WHAT’S THE STORY?

A TEAM of international prosecutors investigating the downing of Malaysian Airlines flight MH17 over eastern Ukraine in 2014 say the missile that hit the Boeing 777 was fired from territory controlled by Russian-backed rebels.

All 298 people on board the aircraft died when it broke apart on its way from Amsterdam to Kuala Lumpur.

Investigators said a Buk missile launcher was brought into the Ukraine from Russia and was later taken back there. Russia disputes claims that rebels in eastern Ukraine fired the missile.

The Joint Investigation Team (JIT), led by the Dutch, includes prosecutors from the Netherlands, Australia, Belgium, Malaysia and Ukraine.

Chief Dutch investigator Wilbert Paulissen said: “Based on the criminal investigation, we have concluded that flight MH17 was downed by a Buk missile of the series 9M83 that came from the territory of the Russian Federation.”

The JIT findings are supposed to prepare the way for a criminal trial.

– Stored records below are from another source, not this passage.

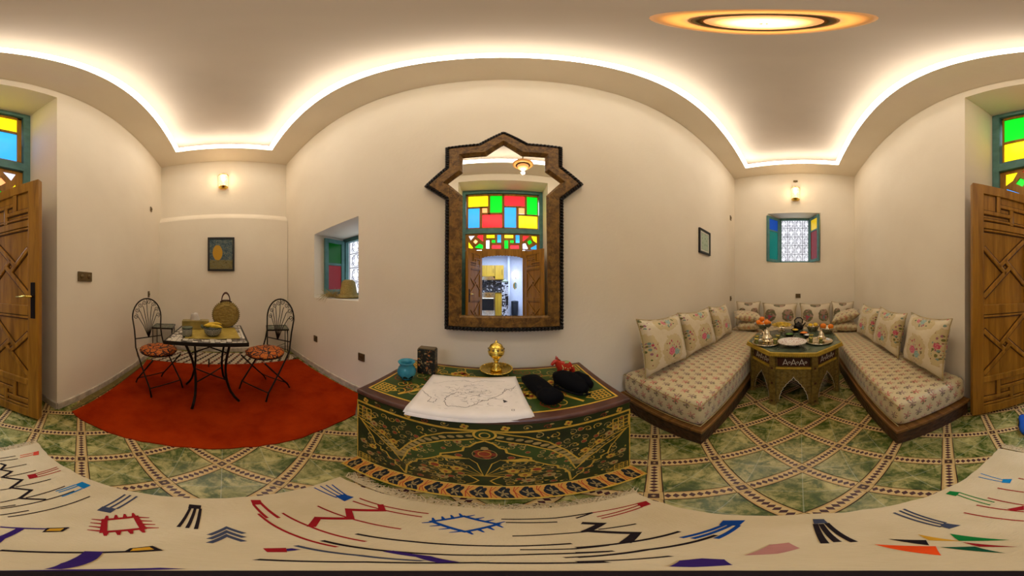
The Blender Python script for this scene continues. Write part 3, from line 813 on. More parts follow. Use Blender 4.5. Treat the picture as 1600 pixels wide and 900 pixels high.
# flared painted skirt
m = MB()
P0 = [(-HW_, F0), (HW_, F0), (HW_, -F0), (-HW_, -F0)]; P1 = [(-HW_-.03, F0-.055), (HW_+.03, F0-.055), (HW_+.03, -F0), (-HW_-.03, -F0)]
def skirt_mat():
    t = NT('painted_skirt'); uv = t.n('ShaderNodeUVMap').outputs[0]; u, v, w = t.sep(uv)
    fu = t.ma('SUBTRACT', t.ma('FRACT', t.ma('DIVIDE', u, .068)), .5)
    dx = t.ma('ABSOLUTE', fu); vv = t.ma('SUBTRACT', v, .5)
    ang = t.ma('ARCTAN2', t.ma('ADD', vv, .12), t.ma('MULTIPLY', fu, 1.7)); r = t.ma('SQRT', t.ma('ADD', t.ma('POWER', t.ma('ADD', vv, .12), 2.0), t.ma('POWER', t.ma('MULTIPLY', fu, 1.7), 2.0)))
    pal = t.ma('LESS_THAN', r, t.ma('ADD', .44, t.ma('MULTIPLY', t.ma('ABSOLUTE', t.ma('SINE', t.ma('MULTIPLY', ang, 2.5))), .16)))
    leaf = t.ma('LESS_THAN', r, t.ma('MULTIPLY', t.ma('POWER', t.ma('ABSOLUTE', t.ma('COSINE', t.ma('MULTIPLY', ang, 2.5))), 1.6), .36))
    red = t.ma('LESS_THAN', t.ma('ABSOLUTE', t.ma('SUBTRACT', t.ma('ABSOLUTE', t.ma('SUBTRACT', .5, dx)), t.ma('MULTIPLY', t.ma('ABSOLUTE', vv), .22))), .022)
    c = t.mix(red, (.50, .23, .035), (.32, .035, .01)); c = t.mix(pal, c, (.012, .012, .010)); c = t.mix(leaf, c, (.26, .17, .055))
    c = t.mix(t.ma('GREATER_THAN', v, .93), c, (.48, .32, .05))
    t.set(c, .5, Specular_IOR_Level=.12); return t.m
uvl = m.bm.loops.layers.uv.new('UVMap')
for i in (0, 1, 3):
    j = (i+1) % 4
    vs = [m.bm.verts.new((*P1[i], .045)), m.bm.verts.new((*P1[j], .045)), m.bm.verts.new((*P0[j], .115)), m.bm.verts.new((*P0[i], .115))]
    fc = m.f(vs); L = math.dist(P0[i], P0[j])
    for l, q in zip(fc.loops, ((0, 0), (L, 0), (L, 1), (0, 1))): l[uvl].uv = (q[0], q[1])
bt = [m.bm.verts.new((*p, .045)) for p in P1]; m.f(bt)
m.build('flared_skirt', skirt_mat(), ch, recalc=False)
m = MB(); m.tube([(-HW_-.032, .28, .043), (-HW_-.032, F0-.057, .043), (HW_+.032, F0-.057, .043), (HW_+.032, .28, .043)], .006, 6); m.build('gilt_edge', M['gold_paint'], ch, smooth=True)
for sx in (-1, 1):
    for sy in (-1, 1): MB().lathe([(.018, 0), (.026, .012), (.02, .03), (.03, .05)], 12, (sx*(HW_-.05), sy*(CD/2-.06)-(.02 if sy < 0 else 0), -.002)).build('foot', M['gold_paint'], ch, smooth=True)
# painted ornament, laid out flat in metres on the front (x, z) and lid (x, y)
FMAP = lambda x, z, t: (x, F0-.0012-t, z)
TMAP = lambda x, y, t: (x, y, CT+.0006+t)
gold, pale, redp, grn = MB(), MB(), MB(), MB()
def zx(px, py):    # measured photo points on the left half of the front, mirrored about the middle
    X, Y = 540+px/5.296, 620+py/5.296
    r = ray(X, Y); cy, sy = cos(radians(2.3)), sin(radians(2.3)); n = (sy, -cy)      # front plane
    p0 = (CX+(-.0)*cy-(F0)*sy, CYF+CD/2+F0*cy)
    t = (n[0]*p0[0]+n[1]*p0[1])/(n[0]*r[0]+n[1]*r[1]); wx_, wy_, wz_ = r[0]*t, r[1]*t, EYE+r[2]*t
    dx_, dy_ = wx_-CX, wy_-(CYF+CD/2); return (dx_*cy+dy_*sy, wz_)
cx0 = zx(1135, 300)[0]
def both(mb, pts, w, t=.0, closed=False, only_left=False):
    L = [zx(*p) for p in pts]; L = [(max(-HW_+.004, x-cx0), z) for x, z in L]
    mb.ribbon(L, w, FMAP, t, closed)
    if not only_left: mb.ribbon([(-x, z) for x, z in L], w, FMAP, t, closed)
    return L
both(gold, [(98, 22), (300, 105), (600, 205), (850, 258), (1135, 280)], .011, .0004)
arcU = [(100, 155), (200, 222), (330, 325), (435, 440), (520, 372), (640, 318), (800, 292), (1040, 286)]
arcD = [(118, 172), (175, 235), (260, 310), (380, 430), (455, 522), (510, 432), (620, 382), (800, 355), (1050, 345)]
LU = both(gold, arcU, .007, .0006); LD = both(gold, arcD, .007, .0006)
sc = [(488, 625), (500, 560), (535, 530), (575, 528), (582, 508), (640, 508), (770, 484), (775, 462), (860, 455), (955, 440), (965, 412), (1010, 408), (1060, 378), (1135, 362)]
LS = both(gold, sc, .008, .0008)
both(gold, [(488, 625), (440, 570), (405, 545), (402, 520), (360, 500), (330, 450), (285, 425), (285, 405), (240, 375), (220, 320), (180, 260), (120, 170)], .006, .0008)
for s_ in (0, 1):       # green field between arch and scallop
    sg = 1 if s_ == 0 else -1
    a = LD[4:]; b = LS[1:]
    poly = [(x*sg, z) for x, z in a]+[(x*sg, z) for x, z in reversed(b)]
    grn.poly(poly, FMAP, .0002)
def leaf_row(P, Q, n, i0, i1, sg):     # tear-drop leaves between the two arch lines
    seg = []
    for k in range(n):
        u = (k+.5)/n
        def on(L):
            L = L[i0:i1] if True else L
            D = [0]
            for a, b in zip(L, L[1:]): D.append(D[-1]+math.dist(a, b))
            s = u*D[-1]
            for i in range(len(D)-1):
                if s <= D[i+1]: f = (s-D[i])/(D[i+1]-D[i]); return Vector(L[i]).lerp(Vector(L[i+1]), f)
            return Vector(L[-1])
        a, b = on(P), on(Q); c = (a+b)/2; r = (a-b).length*.21
        d = Vector(((b-a).y, -(b-a).x)).normalized()
        pts = [(c.x*sg+sg*(cos(q)*r*1.25*d.x-sin(q)*r*.8*d.y), c.y+cos(q)*r*1.25*d.y+sin(q)*r*.8*d.x) for q in [2*pi*i/9 for i in range(9)]]
        pale.poly(pts, FMAP, .0005)
for sg in (1, -1):
    leaf_row(LU[3:], LD[4:], 13, 0, 99, sg); leaf_row(LU[1:4], LD[1:5], 9, 0, 99, sg)
# central knot and flower, vase
cz = zx(1135, 312)[1]
def circ(mb, c, r, w, mp=FMAP, t=.0009, n=20, sy=1): mb.ribbon([(c[0]+r*cos(2*pi*i/n), c[1]+r*sy*sin(2*pi*i/n)) for i in range(n)], w, mp, t, True)
def disc(mb, c, r, mp=FMAP, t=.0007, n=14, sy=1, petals=0, amp=.25, a0=0): mb.poly([(c[0]+r*(1+amp*cos(petals*(2*pi*i/n)))*cos(2*pi*i/n+a0), c[1]+sy*r*(1+amp*cos(petals*(2*pi*i/n)))*sin(2*pi*i/n+a0)) for i in range(n)], mp, t)
circ(gold, (0, cz), .034, .008, sy=.9); circ(gold, (.0, cz-.004), .016, .005); disc(grn, (0, cz), .026, t=.0008)
def scroll(mb, c, r, a0, sg, w, mp=FMAP, t=.0003, turns=1.2, n=18):
    P = spiral(c, r, turns, a0, sg, n); mb.ribbon(P, [w*(1-.5*i/n) for i in range(n+1)], mp, t)
def flower(c, r, mp=FMAP, t=.0004, m1=None, k=4, a0=.4):
    for i in range(k):
        a = 2*pi*i/k+a0; disc(m1 or gold, (c[0]+r*.62*cos(a), c[1]+r*.62*sin(a)), r*.42, mp, t, 9)
    disc(redp, c, r*.3, mp, t+.0002, 8)
def band(x0, x1, z, h, sg=1, mp=FMAP):
    n = int(abs(x1-x0)/.062)
    for i in range(n):
        x = x0+(x1-x0)*(i+.5)/n
        if i % 3 == 0: flower((x*sg, z), h*.30, mp)
        elif i % 3 == 1: scroll(pale, (x*sg, z), h*.34, 0, sg, .003, mp, n=16); disc(gold, (x*sg, z), .0035, mp, .0005, 7)
        else:
            scroll(redp, (x*sg, z-.003), h*.30, pi, -sg, .0034, mp); disc(pale, (x*sg+.012*sg, z+.010), .006, mp, .0005, 8, .6)
for sg in (1, -1): band(.03, HW_-.02, .618, .045, sg)
# spandrels (above the arches) and panels below: scrolls, flowers and knots
rr = random.Random(8)
def inside(P, x, z):
    c = False; n = len(P)
    for i in range(n):
        (x1, y1), (x2, y2) = P[i], P[(i+1) % n]
        if (y1 > z) != (y2 > z) and x < (x2-x1)*(z-y1)/(y2-y1)+x1: c = not c
    return c
lineT = [zx(*p) for p in [(98, 40), (300, 120), (600, 222), (850, 272), (1110, 292)]]; lineT = [(x-cx0, z) for x, z in lineT]
REG = [lineT+LU[::-1][1:], [(-HW_+.01, .125), (-HW_+.01, .36)]+LD[1:5]+[(LS[0][0], .125)], LS+[(0, .125), (LS[0][0]+.01, .125)], LD[4:]+LS[::-1]]
for ri, (R, cnt, rad) in enumerate(zip(REG, (34, 26, 60, 20), (.017, .018, .020, .013))):
    pts = []; tries = 0
    xs = [p[0] for p in R]; zs = [p[1] for p in R]
    while len(pts) < cnt and tries < 9000:
        tries += 1
        x = rr.uniform(min(xs), max(xs)); z = rr.uniform(min(zs), max(zs))
        if not all(inside(R, x+dx, z+dz) for dx, dz in ((rad*.7, 0), (-rad*.7, 0), (0, rad*.7), (0, -rad*.7))): continue
        if ri == 2 and ((abs(x) < .065 and z > .12) or z < .14): continue
        if all(math.hypot(x-a, z-b) > rad*1.45 for a, b in pts): pts.append((x, z))
    for k, (x, z) in enumerate(pts):
        for sg in (1, -1):
            a = rr.uniform(0, 6)
            if k % 11 == 0: flower((x*sg, z), rad*1.0, k=5, m1=gold if k % 2 else pale); circ(redp, (x*sg, z), rad*1.05, .002, t=.0003, n=14)
            elif k % 7 == 3: disc(redp, (x*sg, z), rad*.55, t=.0003, n=12, petals=3); circ(pale, (x*sg, z), rad*.6, .002, t=.0005, n=12)
            else:
                scroll([gold, pale, pale, grn][k % 4] if ri != 3 else pale, (x*sg, z), rad, a*sg, sg, .0036, n=14)
                b_ = a+1.9; px_, pz_ = x+rad*cos(a), z+rad*sin(a)
                (gold if k % 2 else pale).poly([(px_*sg, pz_), ((px_+rad*.7*cos(b_))*sg+.0, pz_+rad*.7*sin(b_)), ((px_+rad*1.0*cos(b_+.5))*sg, pz_+rad*1.0*sin(b_+.5)), ((px_+rad*.5*cos(b_+.8))*sg, pz_+rad*.5*sin(b_+.8))], FMAP, .0004)
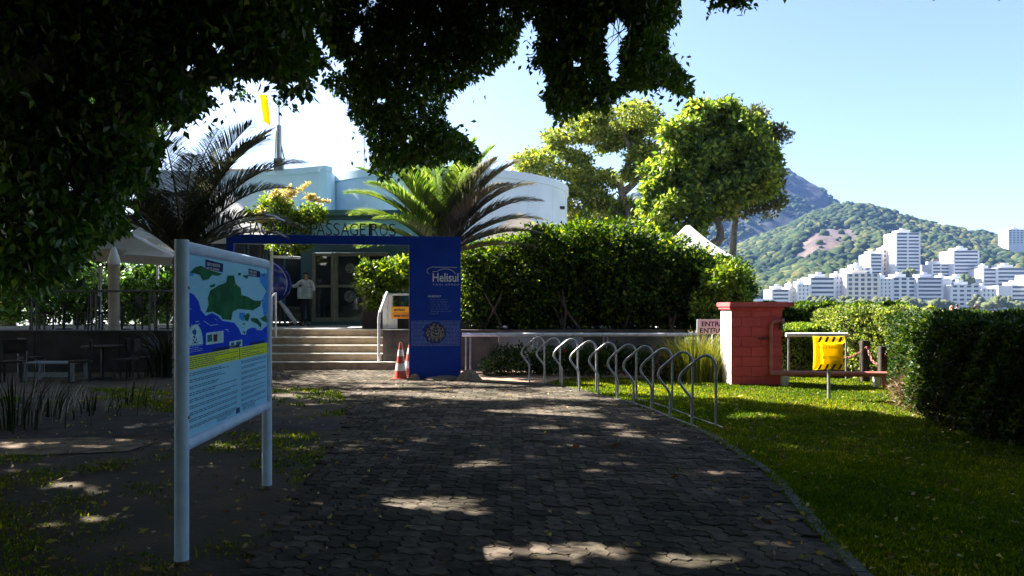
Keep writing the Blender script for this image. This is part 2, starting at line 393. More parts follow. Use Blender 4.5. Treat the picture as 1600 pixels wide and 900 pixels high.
# ------------------------------------------------------------------ overhead trees
canopy = [(1062, -60), (1062, 30), (1040, 45), (1045, 80), (1062, 100), (1085, 140), (1075, 150), (1050, 140), (1035, 130), (1010, 140), (990, 135), (965, 150), (955, 160), (950, 172), (925, 170), (905, 175), (885, 185), (870, 196), (862, 170), (852, 150), (858, 120), (850, 100), (835, 70), (850, 50), (832, 28), (820, 35), (810, 50), (805, 80), (790, 95), (765, 110), (750, 125), (725, 130), (712, 145), (700, 155), (692, 175), (700, 190), (730, 215), (752, 243), (740, 258), (700, 246), (680, 258), (640, 258), (620, 266), (600, 280), (588, 284), (577, 265), (582, 230), (562, 200), (550, 180), (545, 160), (530, 150), (512, 140), (505, 125), (520, 112), (545, 105), (525, 88), (505, 60), (490, 30), (480, 28), (485, 50), (500, 80), (518, 100), (500, 108), (482, 115), (488, 135), (492, 152), (475, 146), (465, 150), (445, 146), (438, 140), (425, 118), (400, 115), (375, 122), (372, 105), (362, 125), (345, 140), (335, 160), (320, 165), (300, 180), (270, 200), (250, 240), (240, 280), (205, 300), (190, 330), (208, 362), (150, 376), (130, 398), (112, 430), (85, 442), (60, 470), (20, 500), (-60, 520), (-60, -60)]
holes = [(144, 150, 7, 9), (190, 184, 10, 12), (252, 196, 14, 14), (335, 140, 10, 9), (298, 105, 8, 12), (340, 72, 12, 8), (415, 62, 5, 6), (360, 90, 6, 10), (108, 290, 9, 11), (127, 307, 6, 7), (15, 303, 6, 8), (235, 110, 4, 4), (870, 60, 4, 5), (900, 95, 6, 7), (560, 50, 6, 12), (595, 155, 9, 5), (640, 215, 5, 6), (455, 128, 7, 7), (20, 345, 10, 5), (965, 45, 14, 14), (957, 70, 10, 30), (960, 100, 9, 20), (805, 140, 1, 1)]
def project(P): return 800+P[:, 0]*F/P[:, 1], H0-(P[:, 2]-EYE)*F/P[:, 1]
M_ficus = leaf_mat('ficus_leaf', [(.016, .042, .01), (.045, .1, .018), (.1, .18, .03), (.26, .3, .05)], .35, (2.2, 2.5, .7), .34, spec=.55, pos=[0, .5, .93, 1.])
def clumps(n, region, drange, bx=(-60, 1090, -60, 430)):
    C = []
    while len(C) < n:
        x = rng.uniform(bx[0], bx[1], 4000); y = rng.uniform(bx[2], bx[3], 4000)
        k = in_poly(x, y, region); x = x[k]; y = y[k]
        dl, dh = drange(x); d = rng.uniform(0, 1, len(x))*(dh-dl)+dl
        C += list(zip((x-800)*d/F, d, EYE-(y-H0)*d/F, x, y))
    C = np.array(C[:n]); return C
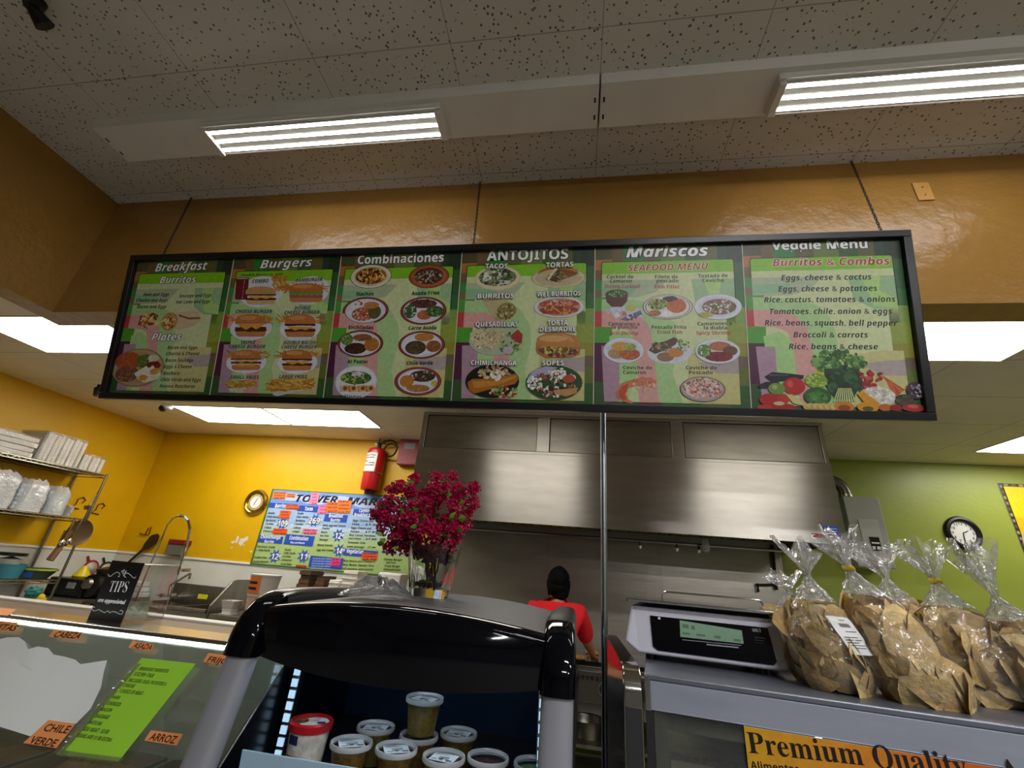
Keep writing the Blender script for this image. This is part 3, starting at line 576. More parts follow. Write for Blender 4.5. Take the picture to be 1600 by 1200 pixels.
F.poly([(155,920),(200,892),(300,900),(395,912),(390,935),(300,945),(200,950)],'#1c1826',px=True); F.poly([(110,975),(160,952),(240,950),(250,968),(180,990),(125,992)],'#221c2a',px=True); F.poly([(180,905),(300,908),(300,914),(180,915)],'#4a4658',px=True)
F.ell(470,945,70,46,'#7a9a34'); F.blobs(rnd,470,945,62,40,['#9ab850','#6a8a2c','#a8c060'],36,.2)
F.ell(800,935,20,22,'#8a1c1c'); F.blobs(rnd,805,930,75,55,['#a02424','#b03434','#8a1c1c','#c04848'],16,.3); F.l+=1
F.ell(335,978,68,52,'#b02420'); F.ell(310,965,18,22,'#d05048'); F.ell(228,995,52,36,'#6a8a3c'); F.ell(215,985,18,14,'#9ab060')
F.ell(478,1042,85,56,'#2f5a26'); F.ell(478,1050,62,40,'#4a7a34'); F.blobs(rnd,478,1045,60,40,['#3a6a2c','#5a8a44','#28501f'],26,.26)
F.ell(190,1062,70,38,'#a8221e'); F.ell(270,1055,40,28,'#b83028'); F.poly([(285,1030),(320,1028),(390,1075),(400,1100),(330,1085)],'#c0c080',px=True)
F.ell(850,1040,108,58,'#ccc8bc'); F.blobs(rnd,850,1038,95,50,['#dcd8cc','#c0bcb0','#e8e4d8','#b0ac9c'],70,.15)
F.poly([(720,1025),(755,1008),(860,1085),(840,1110),(780,1100)],'#cc9022',px=True)
F.ell(1080,1005,58,52,'#3a2a38'); F.blobs(rnd,1085,1005,46,42,['#a898a8','#5a3a50','#c8bcc4','#2a1c28'],34,.24); F.ell(1010,1065,55,36,'#3a3a2c'); F.blobs(rnd,1010,1062,48,30,['#4a5a34','#2c2c24','#5a3a3c'],22,.3)
for i in range(16): F.ell(410+i*12,1105+8*math.sin(i*2),22,16,['#c8a860','#b89850','#d0b878'][i%3])
F.ell(640,1105,62,32,'#c87a1c'); F.ell(640,1112,38,18,'#8a4a14'); F.ell(785,1108,66,32,'#d08a1c'); F.ell(785,1118,34,15,'#4a5a1c'); F.ell(890,1110,40,22,'#b8642a')
F.ell(260,1108,85,24,'#a81f1c'); F.ell(150,1110,45,18,'#b83a28'); F.ell(240,1085,34,12,'#c8b090'); F.ell(1065,1112,72,24,'#a02c2c'); F.ell(1060,1104,34,10,'#c05850'); F.ell(955,1112,40,20,'#8a2428')
panels.append(F)
for F,lb in zip(panels,panel_labels):
    o=F.build('menu_panel',board); o['label']=lb
for u in su[1:-1]: b=new(mat('panel seam strip','#c9bfae',.4)); bar(b,u-.0018,FR,u+.0018,SH-FR,-.003,-.0012); b.build('seam_strip',board,smooth=0)
# chains
for px_,py_,bx,by_,lab in ((297,313,255,398,'thin hanging chain nearest the corner wall, left end of the menu board'),(750,287,740,380,'thin hanging chain at the middle of the menu board'),(1332,258,1375,357,'thin hanging chain at the right end of the menu board')):
    yy=SY-.016; x=PY(px_,py_,yy).x; top=Vector((x,yy,UZ)); 
    L=PP(bx+(bx-px_)*.22,by_+(by_-py_)*.22,sl(0,0,-.03),SN)
    d=L-top; n=int(d.length/.019); b=new(m_blackm); dn=d.normalized(); w1=dn.cross(Vector((1,0,0))).normalized(); w2=Vector((1,0,0))
    for i in range(n):
        c=top+d*((i+.5)/n); s=w1 if i%2 else w2
        b.tube([c+s*(.0048*math.cos(a))+dn*(.0125*math.sin(a)) for a in [2*PI*j/10 for j in range(10)]],.0018,5,closed=True)
    t=b.build('hanging_chain'); tag(t,lab,'chain','menu board chains')
# ================================================================ KITCHEN
# ---- hood
HX0=PY(653,702,4.2).x; HX1=PY(1299,730,4.2).x; HZ=H0+1.11; HB=H0+.447; HY=4.2
t=empty('kitchen_hood',((HX0+HX1)/2,HY+.6,HB),'wide stainless kitchen hood over the griddle, below the menu board','hood')
b=new(m_steel); b.box((HX0,HY,HB),(HX1,HY+.02,HZ)); b.box((HX0,HY+.02,HB),(HX0+.02,BY-.01,HZ)); b.box((HX1-.02,HY+.02,HB),(HX1,BY-.01,HZ)); b.box((HX0+.02,HY+.02,HZ-.02),(HX1-.02,BY-.01,HZ)); b.build('canopy_shell',t,smooth=0)
b=new(m_blackm); b.box((HX0+.02,HY+.03,HZ+.002),(HX1-.02,HY+.04,KZ-.002)); b.use(m_steel)
xs=[HX0]+[PY(x,750,4.2).x for x in (665,840,859,1050,1069,1286)]
xs=[HX0+.02,PY(665,676,4.2).x,PY(840,676,4.2).x,PY(859,676,4.2).x,PY(1050,690,4.2).x,PY(1069,690,4.2).x,PY(1286,700,4.2).x,HX1-.005]
for i in (0,2,4,6): b.box((xs[i]-.005 if i else HX0,HY,HZ+.03),(xs[i+1],HY+.03,KZ-.03))
b.box((HX0,HY,HZ+.0),(HX1,HY+.028,HZ+.03)); b.box((HX0,HY,KZ-.03),(HX1,HY+.028,KZ-.002))
b.build('upper_enclosure',t,smooth=0,bevel=.003)
for i in (1,3,5):
    b=new(brushed(mat('panel steel','#8e8a81',.4,1,var=.14,vscale=3,stretch=(1,1,5)),.7,'Z',.25)); x0,x1=xs[i]+.005,xs[i+1]-.005; z0,z1=HZ+.034,KZ-.034; b.box((x0,HY+.012,z0),(x1,HY+.03,z1)); b.build('access_panel',t,smooth=0,bevel=.004)
b=new(mat('hood dark filter','#2a2723',.5,.8)); b.box((HX0+.02,HY+.25,HB+.12),(HX1-.02,BY-.02,HB+.14))
for i in range(34): x=HX0+.1+i*(HX1-HX0-.2)/33; b.box((x,HY+.27,HB+.105),(x+.02,BY-.03,HB+.12))
b.build('grease_filter',t,smooth=0)
b=new(m_steelh); b.box((HX0+.02,HY+.02,HB-.0),(HX1-.02,HY+.05,HB+.03)); b.build('front_gutter',t,smooth=0)
b=new(m_steel); zz=PY(1000,845,5.0).z; b.tube([(HX0+.3,5.0,zz),(HX1-.15,5.0,zz)],.014,10); p=b.build('suppression_pipe',t)
for x in (1000,1057,1091):
    q=PY(x,848,5.0); b=new(m_chrome); b.tube([(q.x,5.0,zz),(q.x,5.0,zz-.05)],.014,10); b.tube([(q.x,5.0,zz-.05),(q.x,5.0,zz-.08)],[.022,.016],10); b.build('nozzle',p)
# bulb glint in the hood
b=new(m_white); q=PY(1103,855,4.9); b.lathe([(.0,-.05),(.03,-.04),(.04,0),(.03,.05),(.02,.08)],q,16); b.build('hood_lamp',t)
# stainless wall sheets behind the griddle
sx=[HX0+.03]+[PY(x,y,BY-.01).x for x,y in ((857,850),(1033,870))]+[PY(1225,900,BY-.01).x]
for i in range(3):
    b=new(mat('stainless wall sheet','#b9b2a6',.36,.9,bump=.12,bscale=5,var=.14,vscale=1.6,stretch=(1.0,1,5)))
    b.box((sx[i]+.001,BY-.012,.05),(sx[i+1]-.001,BY-.001,HB+.1)); b.box((sx[i+1]-.02,BY-.016,.05),(sx[i+1]-.001,BY-.012,HB+.1)); struct(b,'trim_%d'%(i+2),smooth=0)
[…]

But the suspects will not be named, although the team has said it would investigate about 100 people over the incident.

Robbie Oehlers, whose niece Daisy was among the crash victims, said: “They [investigators] told us how the Buk was transported and how they came to that evidence from phone taps, photo, film material, video.”

A Dutch Safety Board inquiry last year found that a Russian-made Buk missile hit the plane, but did not say where it was fired from.

WHO SAW THE INCIDENT?

PROSECUTORS say there were a number of witnesses. They played recordings from intercepted calls during their news conference yesterday and said the launch site had been pinpointed by “many witnesses”, some of whom had reported seeing the missile launcher move from Russia into Ukraine.

They also presented pictures and videos to back up this finding, but separatist rebels denied any involvement. Eduard Basurin, a senior officer at the rebel Donetsk People’s Republic, said: “We never had such air defence systems, nor the people who could operate them. Therefore we could not have shot down the Boeing.”

Russia claimed earlier this week that it had radar data showing the missile was not fired from rebel-held territory, but the JIT said it did not yet have access to that data.

A total of 283 passengers, including 80 children, and 15 crew members were on board MH17 when it flew over Ukraine at the height of the conflict between government troops and pro-Russian separatists.

Malaysia Airlines said the plane, which was manufactured in 1997, had a clean maintenance record.

There was a no-fly zone in operation up to 32,000ft in the area where the jet crashed, but the aircraft was flying above the limit at 33,000ft. The airspace over eastern Ukraine was busy with commercial flights that day, with 160 planes flying over the region.

Malaysia’s prime minister said there was no distress call.

THE MISSILE IS KEY THEN?

YES. The Russian firm that manufactures Buk missiles has insisted it was a model no longer used by Russian forces and said its own investigation showed it had been fired from Ukrainian-controlled territory – tallying with the investigators’ findings.

Speaking to journalists outside yesterday’s news conference, Oehlers said it was unclear if it was a Russian or Ukrainian separatist speaking Russian who pulled the trigger. But his message to Russian President Vladimir Putin was: “I ask you – in a friendly way – to give up the people responsible if you know who they are.”

Kremlin spokesman Dmitry Peskov retorted: “If there was a rocket it could only have been launched from a different area. You can’t argue with it. It can’t be discussed.”

What can be discussed is the investigation team’s simulation of what happened: a 70kg warhead best matched the damage on the wreckage. It exploded about four metres above the tip of the aeroplane’s nose on the left of the cockpit. The forward section of the plane was penetrated by hundreds of high-energy objects from it, killing the three cockpit crew immediately. The plane broke up in stages – first the cockpit, then the wingtips and finally the rear of the plane. Sixty to 90 seconds after the cockpit broke away, Investigators say the main body of the plane crashed into the ground upside down.

WHY ARE THE DUTCH IN CHARGE?

THE International Civil Aviation Organisation says that responsibility for an investigation like this normally belongs to the state within which the incident happened. Therefore, the Ukrainian government initiated the initial inquiry.

But most of the victims were from the Netherlands so the Dutch Safety Board was asked to head the main investigation.

Flight MH17 was carrying 193 Dutch nationals, 43 Malaysians (including 15 crew), 27 Australians, 12 Indonesians and 10 Britons. There were also four Germans, four Belgians, three Filipinos, one Canadian and one New Zealander on board.